SARS Audit: How to Survive And Get Best Outcome

For taxpayers who don’t engage with the SA Revenue Service (SARS) correctly, the price is either an unnecessary, drawn-out tax audit process or, if you’re caught, a very large tax bill.

Consider these aspects:

Your calculation is probably wrong

If you’re caught not paying income taxes on R100 000 earned five years ago and your tax rate was 40%, the tax on it is R40 000 (R100 000 x 40%). However, SARS has to impose the applicable understatement penalty percentage according to the table in Tax Administration Act (TAA), which could be 200%.

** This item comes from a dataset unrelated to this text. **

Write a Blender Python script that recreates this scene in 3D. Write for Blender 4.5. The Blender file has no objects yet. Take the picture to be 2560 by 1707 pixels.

The act adds interest at the prescribed annual rate (currently 10.25%), so where SARS raises an additional tax assessment expect an initial tax bill of R140 500 (R40 000 tax + R80 000 understatement penalty + R20 500 interest for five years), which increase for a long as you’re non-compliant.

There may be other penalties or interest. An example is percentage-based penalty of 10%. The penalties can sometimes be reduced or remitted entirely. You’ll always do better negotiating this before the assessment’s finalised and be correctly engaging with SARS. The Tax Court is the last place you’d want to argue remission of penalties.

Ensure you’re protected

  • If SARS starts the audit incorrectly, such as sending an incorrect notice, you can stop the process by the correct legal procedure.
  • SARS must keep you updated by law, on an audit’s progress. If it’s started an audit and has not updated you every 90 days, tax law gives taxpayers the advantage.
  • There are checks and balances to protect taxpayer rights. If SARS wants to do an audit, verification or inspection, section 42 of TAA puts the onus on SARS to keep the taxpayer informed of the status of the audit it’s done. SARS must inform the taxpayer within 21 business days of the outcome of the audit or criminal investigation.
  • In the outcome of the audit, SARS must state the grounds for the proposed assessment in intends issuing. It must share its findings with you before raising an additional tax assessment. It must give you its findings within 21 business days of the audit or criminal investigation being concluded. Section 42 allows a taxpayer the opportunity to respond to SARS and to the facts/conclusions set in the audit outcome.
  • Even after the tax assessment has been raised, the taxpayer has the right to ask for reasons, make an objection and appeal alternative dispute resolution processes. The best defence is to come clean before being audited. Once it has started, you can’t claim the relief under section 227 of the TAA od TAA for coming clean.